Financial ratios for startups differ from traditional company ratios. The most important: Gross Margin (product economics), Burn Multiple (capital efficiency), Rule of 40 (growth + profitability balance), Magic Number (sales efficiency).

Burn Multiple

Burn Multiple = Net Burn / Net New ARR

<1x = amazing. 1-2x = good. >2x = concerning. Measures how much you burn to add $1 of ARR.

Rule of 40

Rule of 40 = Revenue Growth Rate + EBITDA Margin

Should be ≥40%. E.g., 60% growth + (-20%) margin = 40. ✓

Key Takeaways

  • Burn Multiple: <1x amazing, 1-2x good, >2x concerning.
  • Rule of 40: Growth % + EBITDA Margin % ≥ 40.
  • Pre-revenue: focus on burn rate and runway.
  • Post-revenue: focus on gross margin and capital efficiency.

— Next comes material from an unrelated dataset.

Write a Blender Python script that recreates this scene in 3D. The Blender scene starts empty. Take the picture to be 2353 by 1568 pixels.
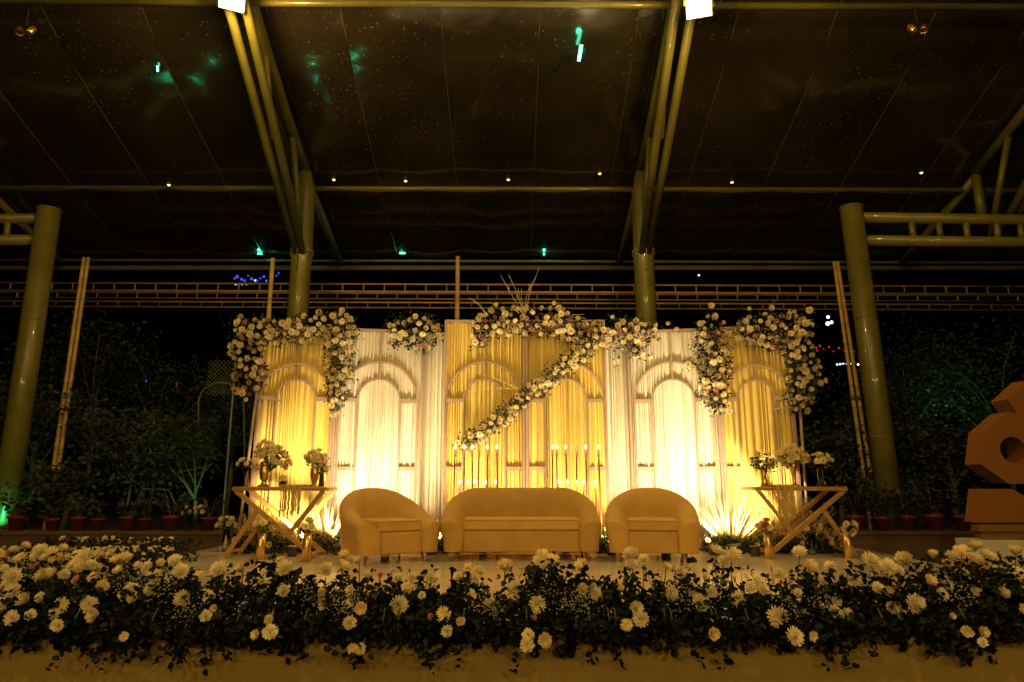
import bpy, math, random
import numpy as np
from mathutils import Vector, Matrix, Euler
random.seed(7); np.random.seed(7)
R = math.radians
sc = bpy.context.scene
# ------------------------------------------------------------------ camera
PITCH = R(11.74); EYE = 0.82                       # stage floor is z = 0, the ground z = -0.6
cam_d = bpy.data.cameras.new('camera'); cam = bpy.data.objects.new('camera', cam_d)
sc.collection.objects.link(cam); sc.camera = cam
cam.location = (0, 0, EYE); cam.rotation_euler = (math.pi/2 + PITCH, 0, 0)
cam_d.lens = 24.0; cam_d.sensor_width = 36; cam_d.clip_start = 0.05; cam_d.clip_end = 600
# ------------------------------------------------------------------ night sky
w = bpy.data.worlds.new('World'); sc.world = w; w.use_nodes = True
nt = w.node_tree; bg = nt.nodes['Background']
sky = nt.nodes.new('ShaderNodeTexSky'); sky.sky_type = 'NISHITA'; sky.sun_disc = False
sky.sun_elevation = R(-6); sky.sun_rotation = R(200)
nt.links.new(sky.outputs[0], bg.inputs[0]); bg.inputs[1].default_value = 0.02
# ------------------------------------------------------------------ exposure
sc.view_settings.view_transform = 'Standard'; sc.view_settings.look = 'None'
sc.view_settings.exposure = 0.0; sc.view_settings.gamma = 1.0; sc.view_settings.use_curve_mapping = False
sc.render.engine = 'CYCLES'
cy = sc.cycles; cy.use_denoising = True; cy.max_bounces = 6; cy.diffuse_bounces = 3; cy.glossy_bounces = 3
cy.transmission_bounces = 4; cy.transparent_max_bounces = 8; cy.sample_clamp_indirect = 3.0
cy.caustics_reflective = False; cy.caustics_refractive = False
FRONT = (1.0, 0.65, 0.17); UP = (1.0, 0.76, 0.38)
P_FLOOD = 60.0; P_REAR = 230.0; P_MAST = 175.0; P_UP = 190.0; P_GLOW = 240.0
# lamps are linked in the builders of their fixtures (floodlight, uplight, garden lamp) below

# ------------------------------------------------------------------ helpers
F = 1569.0; CX = 1176.5; CY = 784.0; CO = math.cos(PITCH); SI = math.sin(PITCH)
def ray(px, py):
    v = (CY-py)/F; u = (px-CX)/F
    return u/(CO-v*SI), (SI+v*CO)/(CO-v*SI)
def at(px, py, Y):
    a, b = ray(px, py); return Vector((a*Y, Y, EYE+b*Y))
def onfloor(px, py, z=0.0):
    a, b = ray(px, py); Y = (z-EYE)/b; return Vector((a*Y, Y, z))
def atfloor(px, Y):
    v = (CY-1265)/F; return Vector(((px-CX)/F/(CO-v*SI)*Y, Y, 0))
def rnd(a, b): return random.uniform(a, b)
def link(o, parent=None):
    sc.collection.objects.link(o)
    if parent is not None: o.parent = parent
    return o
def tag(o, label=None, cat=None, group=None, kind=None):
    if label: o['label'] = label
    if cat: o['category'] = cat
    if group: o['group'] = group
    if kind: o['kind'] = kind
    return o
def thing(name, label, cat, loc=(0, 0, 0), rz=0.0, group=None):
    o = bpy.data.objects.new(name, None); o.location = loc; o.rotation_euler = (0, 0, rz); o.empty_display_size = .1
    return tag(link(o), label, cat, group)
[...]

Frequently Asked Questions

A company growing at 100% with -70% EBITDA margin. Rule of 40 score?

Answer: 30

100% + (-70%) = 30. Below 40 — needs to improve efficiency or growth.

Burn Multiple of 0.8x means:

Answer: For every €1 burned, you added €1.25 of ARR — very efficient

Burn Multiple < 1x means you're adding MORE ARR than you're burning cash. Very capital efficient.

Which ratio matters most for a pre-revenue startup?

Answer: Burn rate and runway

Pre-revenue, you have no revenue ratios. Burn rate and runway determine survival.